|
|
|
|
|
by PaulJoslin
5330 days ago
|
|
At first, I enjoyed watching this, it allowed me to see a glimpse of pg writing one of these famous essays. However, after the initial 'wow' factor, I realized a slight flaw in this idea of learning by solely watching others (in replay). You see, without any context of changes or explanations for the mistakes that have been made and corrected, I as a viewer may as well just wait for the final product - as the learning is limited. If this was with programming (a potential target use) for example, I may be none the wiser why the person writing the code suddenly deleted a chunk of code and replaced it with something else, unless of course some annotation / narration was provided to accompany the replay. Don't take this as a negative point, the idea is great, but I think it could be far more useful with this added feature. |
|
Part of the appeal of pg's writing is how ... "tight" it is. The man just plain writes well. It was helpful to see a lot of the weaker bits of sentence structure flagged to be pruned later. I could see the same difficulty I experience in structuring my thoughts expressed through three or four iterations of a sentence being hurriedly typed and just as quickly deleted.

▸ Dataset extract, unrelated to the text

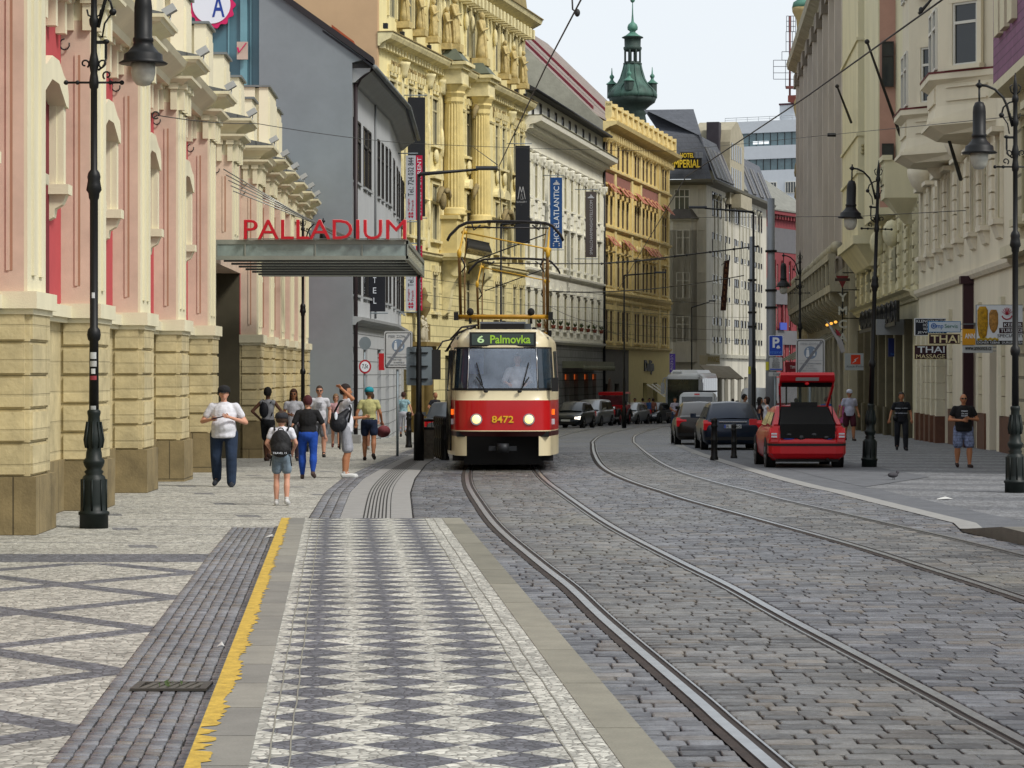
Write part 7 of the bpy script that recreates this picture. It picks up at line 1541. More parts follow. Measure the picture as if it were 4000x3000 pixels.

Again, annotations would be wonderful, but I'm not sure they're going to happen. Aside from the feature not even existing yet, that would mean the author would need to both want to and be able to go back through the revision history and describe what they were thinking at the time. I doubt most people would be able to do this well, and have strong doubts that anyone would want to do it regularly.
There's a lot to gain here already. Combining the frequency of edits with what actually is changing can give you a pretty good insight into the author's thought process.